Jihad in Kashmir has not achieved the desired goals, says Mullah Nazir, who claims the Kashmir jihad was administered by the ISI. Such jihad is not favorable to the mujahideen because Pakistan will not implement Shari’a law after liberating Kashmir. Nazir instead calls for the Kashmir mujahideen to join the jihad in Waziristan.
 
Mullah Nazir claims the U.S. forces in Afghanistan are confined to their barracks and no longer dare to move around because the mujahideen control many parts of the country. He predicts the complete liberation of Afghanistan in the near future. The imminent defeat of the United States in Afghanistan will accelerate its collapse, similar to the fate of the Soviet Union. The Israeli state will face the same fate very soon after that. Finally, Mullah Nazir is not optimistic about the new American president’s policies on Afghanistan or Pakistan; in that regard Mullah Nazir says “The white idiot left and the black idiot took over.”
 
The interview was posted in almost all jihadi forums and received many positive comments.

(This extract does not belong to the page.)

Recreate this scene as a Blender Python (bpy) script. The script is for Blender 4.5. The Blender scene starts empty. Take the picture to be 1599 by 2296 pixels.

One forum member commented on the interview by posting an old study about Waziristan prepared by an Arab jihadi in Afghanistan, Hamid al-Saied, one of Abu Yahya al-Libi’s subordinates in Waziristan (muslm.net, April 13). In his paper, al-Saied explains the geography of Pakistani regions, the names of the Waziristani tribes and the tribal weight of each one. Al-Saied attributes the transformation of the people of Waziristan from drug lords and murderers to true Islamic mujahideen back to the influence of the Afghan mujahideen who fled to Waziristan after the fall of Taliban Amirate in Afghanistan.